═══ Raw records

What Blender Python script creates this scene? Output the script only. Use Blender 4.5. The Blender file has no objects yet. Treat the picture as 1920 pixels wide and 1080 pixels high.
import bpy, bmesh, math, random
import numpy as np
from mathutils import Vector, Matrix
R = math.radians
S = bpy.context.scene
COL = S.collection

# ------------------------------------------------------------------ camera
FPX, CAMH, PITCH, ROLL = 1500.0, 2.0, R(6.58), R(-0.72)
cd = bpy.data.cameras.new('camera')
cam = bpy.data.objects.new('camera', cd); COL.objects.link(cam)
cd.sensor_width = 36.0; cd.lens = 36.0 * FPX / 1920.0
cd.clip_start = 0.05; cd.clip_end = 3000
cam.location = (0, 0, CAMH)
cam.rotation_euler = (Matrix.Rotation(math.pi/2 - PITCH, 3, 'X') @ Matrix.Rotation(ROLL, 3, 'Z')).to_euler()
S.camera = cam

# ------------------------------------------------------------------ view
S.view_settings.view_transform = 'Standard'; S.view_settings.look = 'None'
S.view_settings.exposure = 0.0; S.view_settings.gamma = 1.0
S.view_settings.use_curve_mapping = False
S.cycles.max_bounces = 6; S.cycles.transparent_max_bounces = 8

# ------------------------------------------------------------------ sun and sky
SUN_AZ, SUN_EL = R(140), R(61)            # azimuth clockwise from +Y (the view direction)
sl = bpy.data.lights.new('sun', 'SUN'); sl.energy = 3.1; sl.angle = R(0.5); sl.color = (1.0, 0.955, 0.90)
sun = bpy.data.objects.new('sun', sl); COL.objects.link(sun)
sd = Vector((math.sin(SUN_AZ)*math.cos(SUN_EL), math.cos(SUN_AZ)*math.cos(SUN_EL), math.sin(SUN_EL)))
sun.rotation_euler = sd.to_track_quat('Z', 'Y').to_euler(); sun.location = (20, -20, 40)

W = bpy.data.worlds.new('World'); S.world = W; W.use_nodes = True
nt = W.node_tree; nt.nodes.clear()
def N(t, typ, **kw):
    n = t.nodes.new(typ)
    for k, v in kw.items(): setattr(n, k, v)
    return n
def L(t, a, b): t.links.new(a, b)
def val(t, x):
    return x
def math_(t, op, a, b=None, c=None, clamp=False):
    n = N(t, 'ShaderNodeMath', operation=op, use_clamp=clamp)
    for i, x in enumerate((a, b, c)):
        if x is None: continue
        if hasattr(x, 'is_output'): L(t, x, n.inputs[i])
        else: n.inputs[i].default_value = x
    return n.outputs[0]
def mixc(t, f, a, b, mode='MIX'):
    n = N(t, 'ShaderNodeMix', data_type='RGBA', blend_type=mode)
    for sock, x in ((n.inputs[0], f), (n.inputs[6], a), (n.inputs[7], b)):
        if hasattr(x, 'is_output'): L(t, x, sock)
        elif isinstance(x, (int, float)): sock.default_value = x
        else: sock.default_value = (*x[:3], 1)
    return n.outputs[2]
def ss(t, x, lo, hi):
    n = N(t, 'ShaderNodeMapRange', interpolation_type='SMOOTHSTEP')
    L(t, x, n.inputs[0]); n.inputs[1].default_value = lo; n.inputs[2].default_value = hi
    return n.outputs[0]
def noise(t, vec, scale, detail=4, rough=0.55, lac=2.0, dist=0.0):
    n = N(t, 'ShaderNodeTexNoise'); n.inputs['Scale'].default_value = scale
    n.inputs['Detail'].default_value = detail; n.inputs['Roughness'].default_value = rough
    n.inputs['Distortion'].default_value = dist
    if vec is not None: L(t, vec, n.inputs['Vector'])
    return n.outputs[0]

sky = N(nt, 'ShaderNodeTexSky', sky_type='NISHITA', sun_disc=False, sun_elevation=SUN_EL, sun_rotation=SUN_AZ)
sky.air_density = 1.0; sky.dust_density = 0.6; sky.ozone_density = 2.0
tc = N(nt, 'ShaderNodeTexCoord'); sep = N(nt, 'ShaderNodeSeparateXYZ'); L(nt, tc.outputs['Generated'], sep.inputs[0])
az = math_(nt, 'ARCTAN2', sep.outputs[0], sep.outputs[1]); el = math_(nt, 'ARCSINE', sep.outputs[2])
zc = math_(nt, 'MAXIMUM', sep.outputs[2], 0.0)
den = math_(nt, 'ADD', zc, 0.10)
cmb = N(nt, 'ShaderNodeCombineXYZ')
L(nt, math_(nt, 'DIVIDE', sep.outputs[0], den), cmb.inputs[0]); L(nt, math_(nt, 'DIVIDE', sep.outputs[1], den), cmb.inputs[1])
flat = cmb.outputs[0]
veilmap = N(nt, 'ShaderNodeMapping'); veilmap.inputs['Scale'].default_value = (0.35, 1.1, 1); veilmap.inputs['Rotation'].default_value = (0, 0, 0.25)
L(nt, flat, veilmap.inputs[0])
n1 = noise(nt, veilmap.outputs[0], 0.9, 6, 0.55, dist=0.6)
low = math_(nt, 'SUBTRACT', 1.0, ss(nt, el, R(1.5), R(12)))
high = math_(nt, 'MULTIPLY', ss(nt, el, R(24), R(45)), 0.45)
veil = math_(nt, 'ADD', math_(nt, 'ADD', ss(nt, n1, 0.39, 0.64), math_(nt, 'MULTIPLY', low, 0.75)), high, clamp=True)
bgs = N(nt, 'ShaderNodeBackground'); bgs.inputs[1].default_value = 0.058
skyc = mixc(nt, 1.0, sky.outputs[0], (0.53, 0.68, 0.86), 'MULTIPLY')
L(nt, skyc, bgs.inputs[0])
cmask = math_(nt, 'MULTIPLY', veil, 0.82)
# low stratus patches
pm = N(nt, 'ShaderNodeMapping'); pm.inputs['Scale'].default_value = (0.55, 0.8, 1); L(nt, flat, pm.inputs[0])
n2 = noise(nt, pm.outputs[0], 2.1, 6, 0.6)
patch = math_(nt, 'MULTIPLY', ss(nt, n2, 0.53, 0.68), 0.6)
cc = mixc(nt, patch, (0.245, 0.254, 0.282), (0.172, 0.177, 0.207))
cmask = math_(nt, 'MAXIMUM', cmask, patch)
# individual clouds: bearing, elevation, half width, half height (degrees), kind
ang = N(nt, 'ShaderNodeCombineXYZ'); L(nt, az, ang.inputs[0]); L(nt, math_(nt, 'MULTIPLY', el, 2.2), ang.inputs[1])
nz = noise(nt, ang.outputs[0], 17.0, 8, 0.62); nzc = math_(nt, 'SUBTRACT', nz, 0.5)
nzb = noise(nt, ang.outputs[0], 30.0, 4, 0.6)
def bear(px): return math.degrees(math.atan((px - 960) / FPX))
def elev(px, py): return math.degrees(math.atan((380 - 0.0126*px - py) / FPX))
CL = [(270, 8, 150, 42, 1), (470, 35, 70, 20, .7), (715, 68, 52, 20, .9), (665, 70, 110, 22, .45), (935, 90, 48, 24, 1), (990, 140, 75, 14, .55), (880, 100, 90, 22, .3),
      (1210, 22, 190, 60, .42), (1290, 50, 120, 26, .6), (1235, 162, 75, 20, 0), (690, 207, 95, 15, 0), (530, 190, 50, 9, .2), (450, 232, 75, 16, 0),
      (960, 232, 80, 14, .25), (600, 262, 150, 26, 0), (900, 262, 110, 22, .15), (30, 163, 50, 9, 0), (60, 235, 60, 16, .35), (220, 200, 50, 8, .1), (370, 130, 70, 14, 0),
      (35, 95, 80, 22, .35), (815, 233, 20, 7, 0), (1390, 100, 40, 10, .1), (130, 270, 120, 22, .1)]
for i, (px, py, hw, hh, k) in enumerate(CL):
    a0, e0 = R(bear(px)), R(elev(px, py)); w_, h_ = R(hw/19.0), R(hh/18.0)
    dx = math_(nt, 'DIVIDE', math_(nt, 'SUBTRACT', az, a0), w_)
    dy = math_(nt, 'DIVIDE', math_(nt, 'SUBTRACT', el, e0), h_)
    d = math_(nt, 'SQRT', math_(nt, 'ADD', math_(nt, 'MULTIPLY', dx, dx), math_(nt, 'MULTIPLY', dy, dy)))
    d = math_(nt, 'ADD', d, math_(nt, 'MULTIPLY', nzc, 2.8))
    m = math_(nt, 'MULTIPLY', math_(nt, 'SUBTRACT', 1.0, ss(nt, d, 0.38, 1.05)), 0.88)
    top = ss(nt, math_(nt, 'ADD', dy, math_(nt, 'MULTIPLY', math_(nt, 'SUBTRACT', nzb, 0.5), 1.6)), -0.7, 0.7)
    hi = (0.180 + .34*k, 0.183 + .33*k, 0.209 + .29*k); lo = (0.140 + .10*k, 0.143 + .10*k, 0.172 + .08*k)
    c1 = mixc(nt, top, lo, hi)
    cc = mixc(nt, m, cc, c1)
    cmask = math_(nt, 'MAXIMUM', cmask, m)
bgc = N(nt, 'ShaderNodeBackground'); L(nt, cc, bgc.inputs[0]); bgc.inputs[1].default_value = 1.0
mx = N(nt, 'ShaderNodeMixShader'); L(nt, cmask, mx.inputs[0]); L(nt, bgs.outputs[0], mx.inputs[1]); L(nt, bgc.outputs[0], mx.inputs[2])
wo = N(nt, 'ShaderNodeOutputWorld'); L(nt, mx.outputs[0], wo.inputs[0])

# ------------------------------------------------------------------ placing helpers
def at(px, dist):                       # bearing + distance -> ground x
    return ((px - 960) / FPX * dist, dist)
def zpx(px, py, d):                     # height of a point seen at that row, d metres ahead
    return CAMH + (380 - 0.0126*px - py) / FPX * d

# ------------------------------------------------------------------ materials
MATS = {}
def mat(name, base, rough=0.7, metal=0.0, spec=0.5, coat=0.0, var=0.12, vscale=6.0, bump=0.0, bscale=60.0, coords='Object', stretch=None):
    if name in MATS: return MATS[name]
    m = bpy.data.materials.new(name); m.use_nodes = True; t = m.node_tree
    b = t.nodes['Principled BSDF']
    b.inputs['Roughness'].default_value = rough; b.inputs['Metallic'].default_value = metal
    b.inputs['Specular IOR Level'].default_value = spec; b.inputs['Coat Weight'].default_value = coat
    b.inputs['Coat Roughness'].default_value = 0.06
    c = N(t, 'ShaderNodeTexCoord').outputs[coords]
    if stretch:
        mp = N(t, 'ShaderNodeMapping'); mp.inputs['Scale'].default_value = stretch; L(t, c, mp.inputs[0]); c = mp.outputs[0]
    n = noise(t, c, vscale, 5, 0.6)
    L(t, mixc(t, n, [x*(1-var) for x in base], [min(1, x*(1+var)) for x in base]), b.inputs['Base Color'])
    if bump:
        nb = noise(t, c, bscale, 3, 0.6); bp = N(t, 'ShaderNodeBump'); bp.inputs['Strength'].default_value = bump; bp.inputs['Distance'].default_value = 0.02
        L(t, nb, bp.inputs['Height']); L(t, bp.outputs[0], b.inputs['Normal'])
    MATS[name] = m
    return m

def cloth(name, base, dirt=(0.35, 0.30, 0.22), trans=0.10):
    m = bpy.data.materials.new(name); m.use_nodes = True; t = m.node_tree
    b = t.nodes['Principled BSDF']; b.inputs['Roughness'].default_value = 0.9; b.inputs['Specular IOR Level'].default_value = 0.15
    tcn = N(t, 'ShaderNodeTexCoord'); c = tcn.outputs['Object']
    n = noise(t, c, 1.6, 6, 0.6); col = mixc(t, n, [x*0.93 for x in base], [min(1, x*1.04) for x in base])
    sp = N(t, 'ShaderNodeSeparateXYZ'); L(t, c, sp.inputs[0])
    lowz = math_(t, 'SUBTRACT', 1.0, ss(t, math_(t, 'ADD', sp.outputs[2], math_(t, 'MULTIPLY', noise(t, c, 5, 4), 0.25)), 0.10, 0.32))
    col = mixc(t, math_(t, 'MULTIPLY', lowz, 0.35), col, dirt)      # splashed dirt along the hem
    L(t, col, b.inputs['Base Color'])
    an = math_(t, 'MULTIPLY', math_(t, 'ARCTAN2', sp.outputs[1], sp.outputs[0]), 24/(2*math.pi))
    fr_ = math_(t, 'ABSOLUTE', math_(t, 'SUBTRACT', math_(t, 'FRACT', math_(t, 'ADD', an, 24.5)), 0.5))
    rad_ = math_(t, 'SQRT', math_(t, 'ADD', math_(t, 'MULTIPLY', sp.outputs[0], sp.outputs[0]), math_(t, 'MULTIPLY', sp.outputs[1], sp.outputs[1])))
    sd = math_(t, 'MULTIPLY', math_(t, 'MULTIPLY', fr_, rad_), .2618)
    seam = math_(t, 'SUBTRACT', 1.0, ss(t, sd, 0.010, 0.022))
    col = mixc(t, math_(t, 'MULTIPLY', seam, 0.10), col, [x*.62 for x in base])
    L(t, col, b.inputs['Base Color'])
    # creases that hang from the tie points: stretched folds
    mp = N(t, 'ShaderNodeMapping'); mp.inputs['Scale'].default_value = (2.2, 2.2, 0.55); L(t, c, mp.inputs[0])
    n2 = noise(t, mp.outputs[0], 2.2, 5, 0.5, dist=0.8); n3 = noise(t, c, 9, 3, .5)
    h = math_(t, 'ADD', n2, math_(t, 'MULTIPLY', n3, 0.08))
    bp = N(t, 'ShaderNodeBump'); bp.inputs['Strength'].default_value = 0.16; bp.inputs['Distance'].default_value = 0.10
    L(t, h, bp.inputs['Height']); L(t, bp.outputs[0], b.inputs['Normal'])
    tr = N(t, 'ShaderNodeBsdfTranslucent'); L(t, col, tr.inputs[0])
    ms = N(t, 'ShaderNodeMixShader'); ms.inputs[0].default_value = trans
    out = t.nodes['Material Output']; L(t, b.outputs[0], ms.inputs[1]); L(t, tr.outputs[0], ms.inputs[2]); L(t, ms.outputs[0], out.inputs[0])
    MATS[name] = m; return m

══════
═══ Raw records

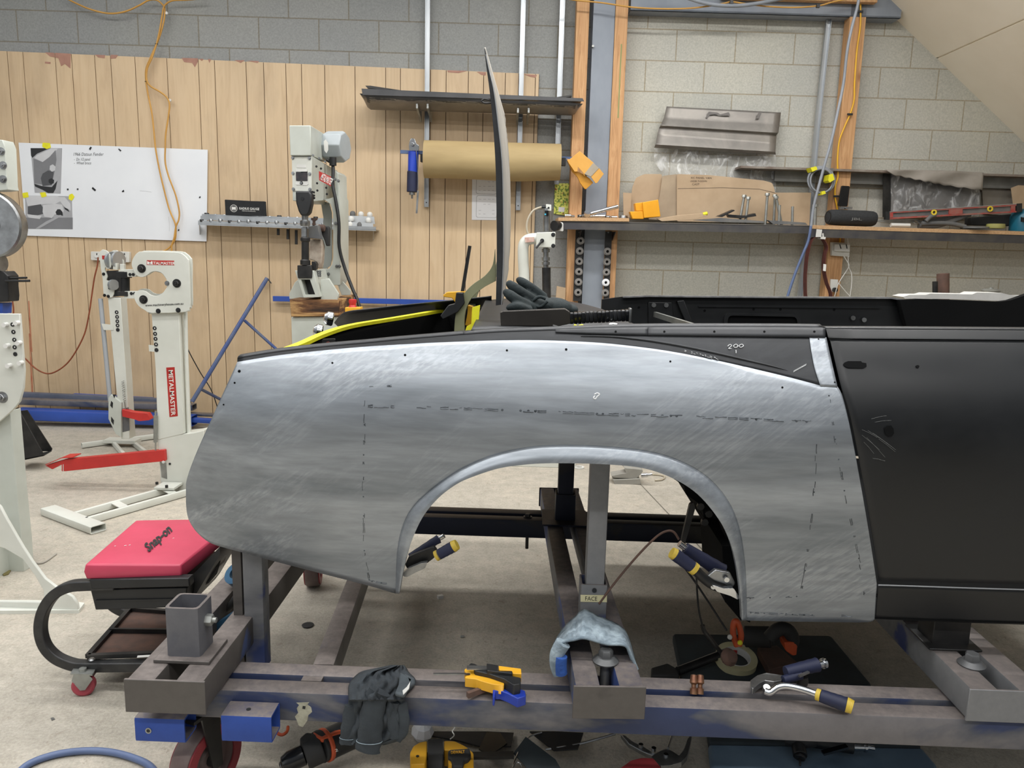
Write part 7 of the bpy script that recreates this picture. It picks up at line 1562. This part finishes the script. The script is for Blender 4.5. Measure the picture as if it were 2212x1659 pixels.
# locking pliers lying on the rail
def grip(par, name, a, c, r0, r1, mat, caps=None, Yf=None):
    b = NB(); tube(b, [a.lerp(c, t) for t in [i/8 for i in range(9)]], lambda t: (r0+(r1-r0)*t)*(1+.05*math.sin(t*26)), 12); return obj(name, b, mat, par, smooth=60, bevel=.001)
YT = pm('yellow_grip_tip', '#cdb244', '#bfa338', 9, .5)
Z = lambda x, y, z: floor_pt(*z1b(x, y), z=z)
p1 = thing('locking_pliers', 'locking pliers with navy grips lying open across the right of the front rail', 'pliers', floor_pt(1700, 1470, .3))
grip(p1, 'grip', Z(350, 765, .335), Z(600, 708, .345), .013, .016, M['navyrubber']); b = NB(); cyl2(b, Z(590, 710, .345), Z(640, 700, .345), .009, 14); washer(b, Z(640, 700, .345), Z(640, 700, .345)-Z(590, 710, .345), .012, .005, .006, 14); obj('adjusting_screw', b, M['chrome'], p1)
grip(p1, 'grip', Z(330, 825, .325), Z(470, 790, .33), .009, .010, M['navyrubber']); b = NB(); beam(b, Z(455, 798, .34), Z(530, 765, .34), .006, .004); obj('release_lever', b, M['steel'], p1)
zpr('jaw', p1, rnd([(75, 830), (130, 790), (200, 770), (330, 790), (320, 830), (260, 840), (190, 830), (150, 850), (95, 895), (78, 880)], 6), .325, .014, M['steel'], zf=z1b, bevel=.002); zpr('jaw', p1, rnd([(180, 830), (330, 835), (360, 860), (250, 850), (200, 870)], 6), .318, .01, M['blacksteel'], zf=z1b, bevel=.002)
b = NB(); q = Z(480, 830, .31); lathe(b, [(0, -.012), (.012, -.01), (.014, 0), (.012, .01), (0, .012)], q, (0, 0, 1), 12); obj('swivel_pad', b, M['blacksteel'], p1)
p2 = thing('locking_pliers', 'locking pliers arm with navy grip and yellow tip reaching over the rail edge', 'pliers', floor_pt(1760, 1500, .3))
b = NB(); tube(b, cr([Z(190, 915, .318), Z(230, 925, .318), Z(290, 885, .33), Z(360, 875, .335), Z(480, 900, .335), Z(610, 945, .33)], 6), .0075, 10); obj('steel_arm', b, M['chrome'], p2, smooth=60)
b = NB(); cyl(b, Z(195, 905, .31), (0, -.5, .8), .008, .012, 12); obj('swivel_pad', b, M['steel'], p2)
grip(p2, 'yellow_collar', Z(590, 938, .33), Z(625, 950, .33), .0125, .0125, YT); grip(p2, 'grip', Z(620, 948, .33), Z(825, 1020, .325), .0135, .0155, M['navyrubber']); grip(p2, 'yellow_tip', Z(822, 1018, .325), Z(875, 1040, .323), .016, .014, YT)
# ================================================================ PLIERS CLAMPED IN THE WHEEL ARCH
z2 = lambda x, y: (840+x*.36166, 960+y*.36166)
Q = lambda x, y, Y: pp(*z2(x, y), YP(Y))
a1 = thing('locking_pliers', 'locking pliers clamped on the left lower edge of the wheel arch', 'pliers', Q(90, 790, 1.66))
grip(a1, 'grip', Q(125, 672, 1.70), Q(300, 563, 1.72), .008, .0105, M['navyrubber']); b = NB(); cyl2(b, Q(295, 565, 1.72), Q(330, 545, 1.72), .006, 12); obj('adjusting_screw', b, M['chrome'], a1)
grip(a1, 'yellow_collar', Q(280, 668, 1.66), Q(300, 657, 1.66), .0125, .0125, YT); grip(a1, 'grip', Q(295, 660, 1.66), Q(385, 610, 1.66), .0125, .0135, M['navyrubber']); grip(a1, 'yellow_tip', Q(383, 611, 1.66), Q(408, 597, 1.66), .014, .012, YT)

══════

What you should do: Output, from the data above, the lines from the line with "What Blender Python" to the line with "sun.rotation_euler = sd.to_track_quat('Z', 'Y').to_euler();" exactly as they stand, both ends included and nothing else.

Correct response:
What Blender Python script creates this scene? Output the script only. Use Blender 4.5. The Blender file has no objects yet. Treat the picture as 1920 pixels wide and 1080 pixels high.
import bpy, bmesh, math, random
import numpy as np
from mathutils import Vector, Matrix
R = math.radians
S = bpy.context.scene
COL = S.collection

# ------------------------------------------------------------------ camera
FPX, CAMH, PITCH, ROLL = 1500.0, 2.0, R(6.58), R(-0.72)
cd = bpy.data.cameras.new('camera')
cam = bpy.data.objects.new('camera', cd); COL.objects.link(cam)
cd.sensor_width = 36.0; cd.lens = 36.0 * FPX / 1920.0
cd.clip_start = 0.05; cd.clip_end = 3000
cam.location = (0, 0, CAMH)
cam.rotation_euler = (Matrix.Rotation(math.pi/2 - PITCH, 3, 'X') @ Matrix.Rotation(ROLL, 3, 'Z')).to_euler()
S.camera = cam

# ------------------------------------------------------------------ view
S.view_settings.view_transform = 'Standard'; S.view_settings.look = 'None'
S.view_settings.exposure = 0.0; S.view_settings.gamma = 1.0
S.view_settings.use_curve_mapping = False
S.cycles.max_bounces = 6; S.cycles.transparent_max_bounces = 8

# ------------------------------------------------------------------ sun and sky
SUN_AZ, SUN_EL = R(140), R(61)            # azimuth clockwise from +Y (the view direction)
sl = bpy.data.lights.new('sun', 'SUN'); sl.energy = 3.1; sl.angle = R(0.5); sl.color = (1.0, 0.955, 0.90)
sun = bpy.data.objects.new('sun', sl); COL.objects.link(sun)
sd = Vector((math.sin(SUN_AZ)*math.cos(SUN_EL), math.cos(SUN_AZ)*math.cos(SUN_EL), math.sin(SUN_EL)))
sun.rotation_euler = sd.to_track_quat('Z', 'Y').to_euler(); sun.location = (20, -20, 40)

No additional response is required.